[START DATA LINES]

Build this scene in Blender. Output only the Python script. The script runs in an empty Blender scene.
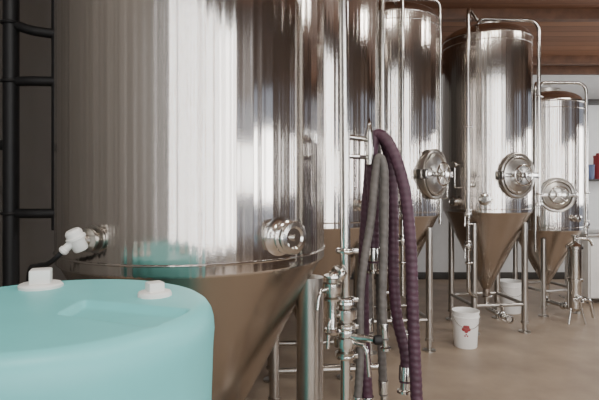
import bpy, bmesh, math, random
from mathutils import Vector, Matrix
random.seed(4)
I4 = Matrix.Identity(4)
col = bpy.context.scene.collection

# ------------------------------------------------------------ materials
def new_mat(name):
    m = bpy.data.materials.new(name); m.use_nodes = True
    nt = m.node_tree
    return m, nt, nt.nodes["Principled BSDF"]

def plain(name, c, rough=0.5, metal=0.0, noise=0.08, scale=12, bump=0.0, c2=None):
    m, nt, b = new_mat(name)
    b.inputs["Roughness"].default_value = rough
    b.inputs["Metallic"].default_value = metal
    tc = nt.nodes.new("ShaderNodeTexCoord")
    nz = nt.nodes.new("ShaderNodeTexNoise"); nz.inputs["Scale"].default_value = scale
    nz.inputs["Detail"].default_value = 5
    nt.links.new(tc.outputs["Object"], nz.inputs["Vector"])
    r = nt.nodes.new("ShaderNodeValToRGB")
    if c2 is None:
        c2 = [max(0, x*(1-noise*2)) for x in c]
    r.color_ramp.elements[0].position = 0.3; r.color_ramp.elements[1].position = 0.7
    r.color_ramp.elements[0].color = (*c2, 1); r.color_ramp.elements[1].color = (*c, 1)
    nt.links.new(nz.outputs["Fac"], r.inputs["Fac"])
    nt.links.new(r.outputs["Color"], b.inputs["Base Color"])
    if bump:
        bp = nt.nodes.new("ShaderNodeBump"); bp.inputs["Strength"].default_value = bump
        bp.inputs["Distance"].default_value = 0.01
        nt.links.new(nz.outputs["Fac"], bp.inputs["Height"])
        nt.links.new(bp.outputs["Normal"], b.inputs["Normal"])
    return m

def brushed(name, c, rough=0.2, aniso=0.6, dist=0.0012, freq=11.0, wob=0.006, det=1.2):
    """brushed stainless sheet rolled round Z: slight vertical waviness in the sheet"""
    m, nt, b = new_mat(name)
    N, L = nt.nodes.new, nt.links.new
    b.inputs["Metallic"].default_value = 1
    b.inputs["Base Color"].default_value = (*c, 1)
    b.inputs["Anisotropic"].default_value = aniso
    tg = N("ShaderNodeTangent"); tg.direction_type = 'RADIAL'; tg.axis = 'Z'
    L(tg.outputs[0], b.inputs["Tangent"])
    tc = N("ShaderNodeTexCoord"); sp = N("ShaderNodeSeparateXYZ")
    L(tc.outputs["Object"], sp.inputs[0])
    at = N("ShaderNodeMath"); at.operation = 'ARCTAN2'
    L(sp.outputs["Y"], at.inputs[0]); L(sp.outputs["X"], at.inputs[1])
    def vec(ka, kz, det=2.5):
        a = N("ShaderNodeMath"); a.operation = 'MULTIPLY'; a.inputs[1].default_value = ka
        z = N("ShaderNodeMath"); z.operation = 'MULTIPLY'; z.inputs[1].default_value = kz
        L(at.outputs[0], a.inputs[0]); L(sp.outputs["Z"], z.inputs[0])
        cb = N("ShaderNodeCombineXYZ"); L(a.outputs[0], cb.inputs[0]); L(z.outputs[0], cb.inputs[2])
        n = N("ShaderNodeTexNoise"); n.inputs["Scale"].default_value = 1.0
        n.inputs["Detail"].default_value = det
        L(cb.outputs[0], n.inputs["Vector"]); return n
    n1 = vec(freq, 0.08, det)
    n3 = vec(2.0, 0.5)
    b.inputs["Roughness"].default_value = rough
    b1 = N("ShaderNodeBump"); b1.inputs["Strength"].default_value = 1; b1.inputs["Distance"].default_value = dist
    L(n1.outputs["Fac"], b1.inputs["Height"])
    b2 = N("ShaderNodeBump"); b2.inputs["Strength"].default_value = 1; b2.inputs["Distance"].default_value = wob
    L(n3.outputs["Fac"], b2.inputs["Height"]); L(b1.outputs["Normal"], b2.inputs["Normal"])
    L(b2.outputs["Normal"], b.inputs["Normal"])
    return m

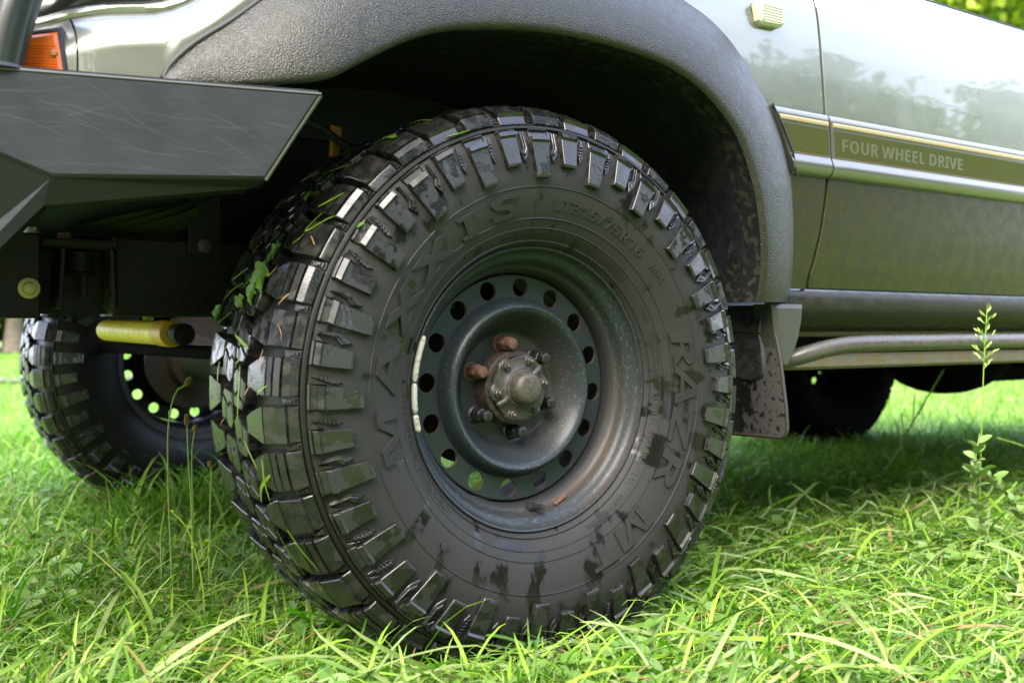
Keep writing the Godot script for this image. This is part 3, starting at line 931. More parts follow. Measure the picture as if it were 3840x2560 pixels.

[END DATA LINES]

▶ [TASK DETAILS]
Please transcribe, word for word, every line from the first line of the records above through the line containing "col = bpy.context.scene.collection", and leave out any pictures.

▶ [ANSWER]
Build this scene in Blender. Output only the Python script. The script runs in an empty Blender scene.
import bpy, bmesh, math, random
from mathutils import Vector, Matrix
random.seed(4)
I4 = Matrix.Identity(4)
col = bpy.context.scene.collection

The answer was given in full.